A clone was eventually made from an immune strain, creatively called the "Improved Meyer lemon" or Citrus x meyeri, ensuring the fruit could live on, though the fruit's reputation was understandably affected. Meyer lemons were really only popularized when famed chef Alice Waters started cooking with them. She gathered some from around her California-based restaurant, Chez Panisse, and went on to use them regularly. Martha Stewart is another prominent figure that helped put Meyer lemons back on the map, highlighting them in recipes and even planting some trees in her home garden.

Best ways to use Meyer lemons

You might not be able to find Meyer lemons regularly at your standard supermarket, though they may be available at specialty markets and farmers markets in December through May, when they are in season.
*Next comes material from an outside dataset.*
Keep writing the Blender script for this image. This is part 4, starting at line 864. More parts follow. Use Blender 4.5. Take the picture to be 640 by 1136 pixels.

Their very thin skin makes them susceptible to damage during transport, so they are not commercially produced. Because of this, you are likely to find Meyer lemons most easily in citrus-growing regions, though you can also buy them online.

Once you get your hands on some Meyer lemons, the possibilities are endless. Not only are the juice and flesh delicious, the whole fruit is actually edible, besides the seeds. But, both the rind and zest are thin enough to eat in their entirety. 

You can thinly slice fresh Meyer lemons, rind and all, and toss with arugula, goat cheese, and toasted pistachios, and dress with some lemon juice and white balsamic vinegar for a fresh salad. Or, wrap salmon, fresh fennel, and Meyer lemon slices in parchment paper, or en papillote, and bake for a delicate main dish. And, don't forget dessert! Let this sweet, tart fruit really shine in a lemon tart or in a classic lemon curd. Really, you can use Meyer lemons in any sweet or savory preparation where you would use a regular lemon for a sweeter, less acidic twist.